Does the Uniform Owner-Resident Relations Act cover all landlord-tenant relationships?

The Uniform Owner-Resident Relations Act applies to, regulates and determines rights, obligations and remedies under a rental agreement for dwelling units. The Act does not cover commercial properties, such as rental of a business space. The Act applies to mobile home park owners and residents unless a provision of the Mobile Home Park Act directly conflicts with the Uniform Owner-Resident Relations Act. §47-8-52. It also applies to mobile homes rented in locations other than mobile home parks. See definition of “dwelling unit” in §47-8-3(F).

What if there is a conflict between the contract and the Uniform Owner-Resident Relations Act?

In general, the landlord and tenant can agree to contractual terms that differ from the Uniform Owner-Resident Relations Act, and the court should uphold such terms – as long as the Act or other laws do not prohibit such terms. If the court finds that a provision of the rental agreement was inequitable at the time of the contract, the court may limit the application of the provision in order to avoid an unjust result. §47-8-12. Furthermore, no rental agreement may include a provision in which the resident or owner agrees to waive or forego rights or remedies under law. §47-8-16.

What if the court finds that the owner knowingly included illegal provisions in the rental agreement?

If it is shown that an owner deliberately uses a rental agreement that contains provisions that he or she knows are prohibited by law, then the resident can recover damages sustained because of the illegal provision, plus reasonable attorney’s fees. §47-8-17.

Does the Uniform Owner-Resident Relations Act apply to oral agreements?

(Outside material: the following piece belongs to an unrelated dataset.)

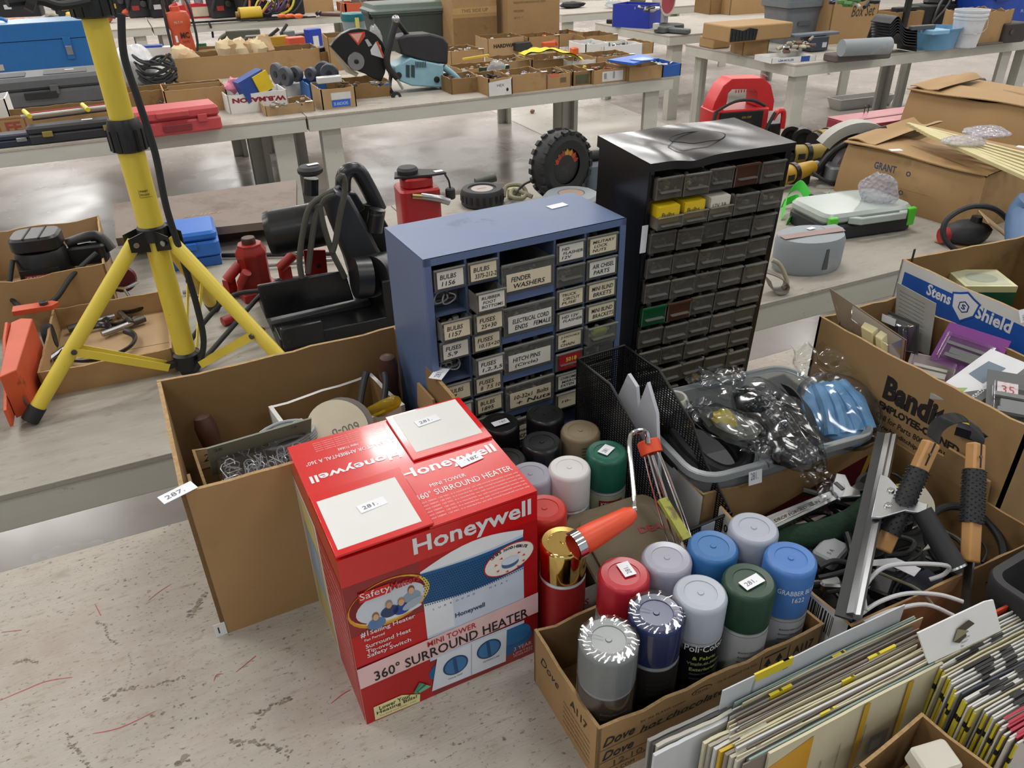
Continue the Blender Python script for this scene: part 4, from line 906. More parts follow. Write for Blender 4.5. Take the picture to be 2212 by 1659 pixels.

It has not been definitively resolved whether the Act can be enforced in the absence of a written lease agreement. Section 47-8-3(P) of the Uniform Owner-Resident Relations Act, defines “rental agreement” as all agreements between an owner and resident. This would imply that the Act covers oral agreements. Note, however, that under §47-8-20, the owner is obligated to provide a written rental agreement to the tenant prior to the beginning of occupancy.